Son étonnante carrière commence à Paris en tant que directeur de cabinet de Jean Monnet, alors commissaire au plan. Elle se poursuit à Luxembourg puis à Bruxelles au siège des exécutifs successifs de la Communauté européenne. Observer ce parcours, c’est observer l’aventure d’un pionnier. Pionnier, il le fut dans le contexte d’une forme de « planification à la française » conjuguant l’impulsion de l’État et la concertation des acteurs sociaux : aujourd’hui bien oubliée, elle va sans doute retrouver vie dans la conduite de la transition écologique, en France comme en Europe. Pionnier, il le fut encore lorsqu’il contribua à mettre en place et faire connaître les institutions si novatrices de la Communauté européenne du charbon et de l’acier (Ceca). Celles-ci, avec le triangle communautaire « Conseil, Commission et Parlement », constituent toujours l’épine dorsale de l’Union européenne. Pionnier, il l’était aussi lorsque au milieu des années 70, il mit en place l’Eurobaromètre, un outil d’écoute des opinions publiques. C’est aujourd’hui le seul instrument couvrant de manière homogène et régulière les 28 États membres de l’UE. Il nous donne une mesure de ce temps long qui se déroule en décennies, seul capable de décrire à la fois la fragilité des acquis attachés aux politiques particulières et l’irréversibilité du sentiment d’appartenance à une communauté de nations. Encore aujourd’hui, l’Eurobaromètre nous aide à comprendre les contrastes entre les Européens de l’Est et de l’Ouest, du Nord et du Sud, une compréhension indispensable pour mener à bien la tâche de l’unification dans la diversité, par exemple du point de vue des politiques migratoires. L’apport de l’Eurobaromètre sur le temps long de l’Europe ferait un beau sujet de colloque…

Cependant, aucune histoire humaine ne se réduit à des réalisations ou à des performances. La personnalité lucide, souriante, armée d’un solide sens de l’humour de Jacques-René Rabier ne se laisse enfermer dans aucun panégyrique. Ayant eu à le consulter au cours de cette période de la renaissance européenne engagée à partir de 1985 sous l’impulsion de Jacques Delors, j’en ressortais nanti d’une invitation à l’audace, certes, mais aussi à la modestie, celle d’un témoin qui a vu les rêves prendre parfois des détours inattendus.

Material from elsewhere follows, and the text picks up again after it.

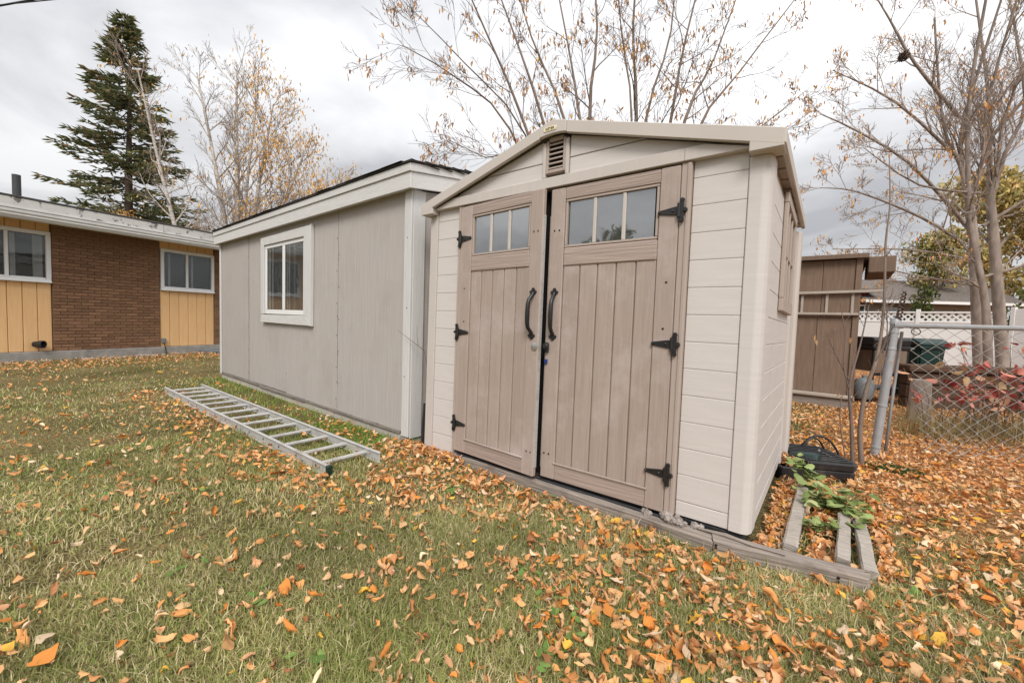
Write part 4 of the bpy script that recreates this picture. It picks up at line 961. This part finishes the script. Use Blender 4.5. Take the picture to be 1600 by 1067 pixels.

Cette liberté d’esprit l’avait conduit à accorder une place prioritaire aux contextes sociaux et politiques où se jouait l’actualité de chaque pays, alors même que la Commission européenne, qu’il servait comme directeur de la communication, avait tendance à se concevoir comme le nombril de l’Europe, sinon du monde. Bien après avoir quitté le service actif, il nourrissait sa vie militante d’une attention aiguë à l’actualité européenne et mondiale, constituant des dossiers épais au gré de ses lectures quotidiennes. Jacques-René Rabier, homme de foi marqué par le Concile, donnait ainsi une forme concrète à la théologie des signes des temps. Selon cette vision, Dieu fait signe au travers de l’actualité et invite à discerner les attentes profondes du monde. Parmi ces signes, le rôle et la place des pauvres étaient à Jacques-René Rabier spécialement chers : depuis qu’il avait personnellement rencontré le père Joseph Wresinski, le fondateur d’ATD Quart Monde, ils étaient sa vraie boussole.